Situação confortável, mas nem tanto
Se uma eventual ideia do governo federal, tal como quer, vingar, mesmo os atuais 21 municípios onde menos de 25% da arrecadação bruta é oriunda do Fundeb terão dificuldades para sobreviver. Desse grupo fazem parte nomes como Belém, Ananindeua, Castanhal, Marabá, Barcarena, Tucuruí, Canaã dos Carajás e Parauapebas.
Mas o caso de Parauapebas é o mais surreal e preocupante entre os financeiramente confortáveis. Reconhecidamente bilionário, a receita bruta do maior produtor de minério de ferro do país é um mero devaneio tolo, do ponto de vista fiscal. Em 2019, dos R$ 1,702 bilhão em arrecadação, R$ 179 milhões foram de Fundeb, o que dá apenas 10,5% do total. O problema está no “apenas” e nos detalhes.

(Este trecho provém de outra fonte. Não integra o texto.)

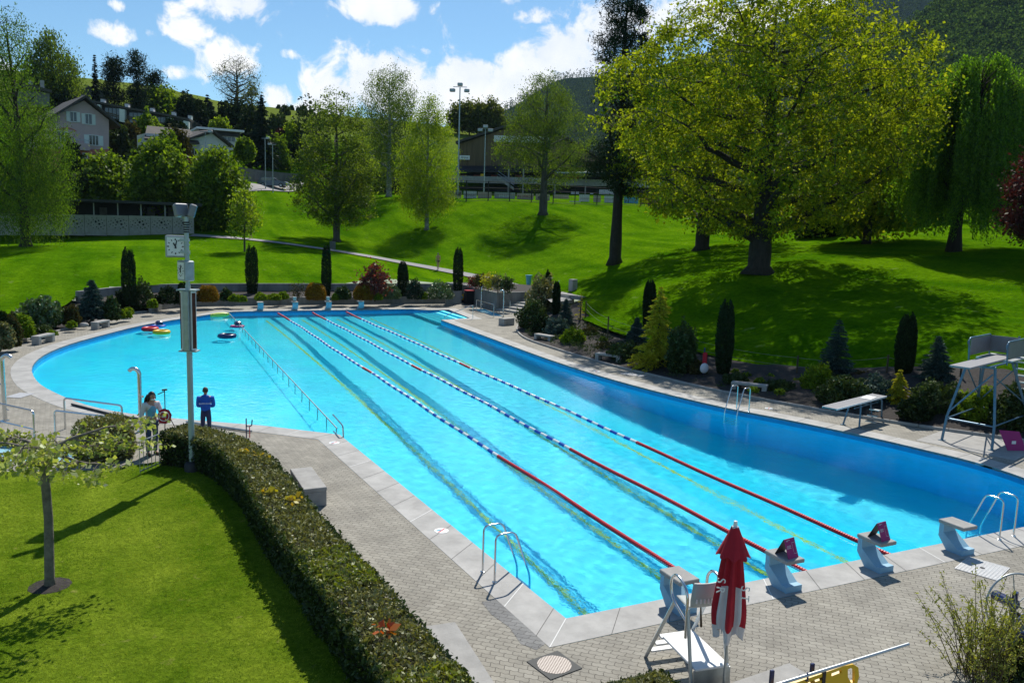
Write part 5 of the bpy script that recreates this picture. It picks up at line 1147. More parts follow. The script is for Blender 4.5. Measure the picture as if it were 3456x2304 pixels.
def column(name, label, base, H, r, mleaf='yew', seed=1, n=9000, ls=.055, group=None, cat='shrub', top=.35):
    rs = random.Random(seed); base = Vector(base); t = thing(name, label, cat, base, group); b = MB(); b.tube([base-Vector((0, 0, .1)), base+Vector((0, 0, H*.8))], [.06, .03], 6); b.build('trunk', M['bark'], t, world=True)
    f = rng.random(n)**.95; a = rng.random(n)*6.283; pr = np.interp(f, [0, .12, .4, .75, .92, 1], [.62, .82, 1, .92, .72, top])
    nn = np.array([nv(math.cos(x)*2.6+seed*7, math.sin(x)*2.6, y*3) for x, y in zip(a, f)]); nn2 = np.array([nv(math.cos(x)*3.6+seed, math.sin(x)*3.6, 2.+.6*y) for x, y in zip(a, f)])
    rho = pr*r*(1+.16*nn+.26*nn2)*(1-.35*rng.random(n)**2.2); z = f*H*(.97+.13*nn2)
    P0 = np.c_[base.x+np.cos(a)*rho, base.y+np.sin(a)*rho, base.z+z]; A = rvec(n)*.5; A[:, 2] += 1; A[:, 0] += np.cos(a)*.25; A[:, 1] += np.sin(a)*.25; A = unit(A); B = unit(np.cross(A, rvec(n))); s = ls*(.6+.8*rng.random((n, 1)))
    quads('foliage', P0, A*s, B*s*.45, LM[mleaf], t); return t
def bush(name, label, base, w_, h, mleaf, seed=1, n=5000, ls=.05, group=None, depth_=None, rough=.25, up=.3, asp=.6, flat=.0, cat='shrub', inner=.55, rz=0.):
    base = Vector(base); t = thing(name, label, cat, base, group); d_ = depth_ or w_
    u = rng.random(n); a = rng.random(n)*6.283; zc = u; cosb = np.sqrt(np.maximum(0, 1-zc**2)); k = rng.random(n)**inner if inner else np.ones(n); k = 1-.5*(1-k)
    lum = np.array([nv(math.cos(x)*1.8*c+seed*5, math.sin(x)*1.8*c, y*2.2) for x, y, c in zip(a, zc, cosb)]); lum2 = np.array([nv(math.cos(x)*5*c+seed, math.sin(x)*5*c, y*5) for x, y, c in zip(a, zc, cosb)])
    q = k*(1+rough*lum+rough*.6*lum2); low = np.where(zc < .25, .82+.7*zc, 1.)
    X = np.cos(a)*cosb**(1-flat*.6)*q*w_/2*low; Y = np.sin(a)*cosb**(1-flat*.6)*q*d_/2*low; Z = zc*q*h
    P0 = np.c_[base.x+X*math.cos(rz)-Y*math.sin(rz), base.y+X*math.sin(rz)+Y*math.cos(rz), base.z+Z+.01]; out = unit(np.c_[X/w_, Y/d_, Z/h])
    b = MB(); rs = random.Random(seed)
    for i in range(7): x, y = rs.uniform(-.3, .3)*w_, rs.uniform(-.3, .3)*d_; b.tube([base-Vector((0, 0, .05)), base+Vector((x*.5, y*.5, h*.4)), base+Vector((x, y, h*.75))], [.03, .02, .008], 5, False)
    b.build('stems', M['bark'], t, world=True); leafq('foliage', P0, ls, LM[mleaf], t, None, asp, up, out, .35); return t
def sub(lst): return [Vector(x) for x in lst]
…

Sem Fundeb em 2021, a atual despesa com o pessoal do magistério parauapebense, que deve fechar em R$ 130 milhões este ano, ficará sem pai. Mesmo que a prefeitura resolva assumir esse abacaxi, sua principal fonte de recursos (os royalties de mineração) não pode, em hipótese alguma, ser usada para quitar despesa com pessoal. As demais fontes com que se possa pagar o funcionalismo – o Imposto sobre Circulação de Mercadorias e Serviços (ICMS), o Imposto Sobre Serviços (ISS) e o Fundo de Participação dos Municípios (FPM) – não dão conta de absorver a folha órfã do fundo da Educação. Essas outras receitas já se ocupam em pagar R$ 500 milhões do resto do funcionalismo.
Cria-se, com isso, um grave problema fiscal, e de difícil resolução, mesmo para um município “com muitas posses”, como Parauapebas. Nesse caso, não é por falta de dinheiro, mas por falta de condições legais que amparem a execução de despesa, diante das imposições de legislações vigentes, tanto dos royalties de mineração quanto da responsabilidade fiscal.
Hoje, a folha do magistério de Parauapebas só perde para a de Belém, mas o município é o que paga a maior média salarial a um educador na Região Norte – R$ 6.096 – considerando-se o recente reajuste de 12,84% sobre o vencimento básico da categoria. Um quarto dos professores hoje rompe os R$ 8 mil no contracheque, praticamente o triplo do piso nacional definido pelo Ministério da Educação (MEC) para uma jornada de 40 horas semanais. Sem Fundeb em 2021, os direitos dos educadores de todo o país correm sérios riscos.
Atualmente, entre os 144 municípios do estado, só dois de fato teriam problemas mínimos no curto prazo sem Fundeb: Canaã dos Carajás e Vitória do Xingu. Obras do acaso, eles são municípios que jamais se prepararam para receber as receitas cada vez mais milionárias que faturam hoje – o primeiro, pela extração de minério de ferro e o segundo, pela produção de energia elétrica. Mas nem eles, muito ricos, querem pensar em ficar sem Fundeb. Dinheiro, na atual conjuntura, nunca é demais.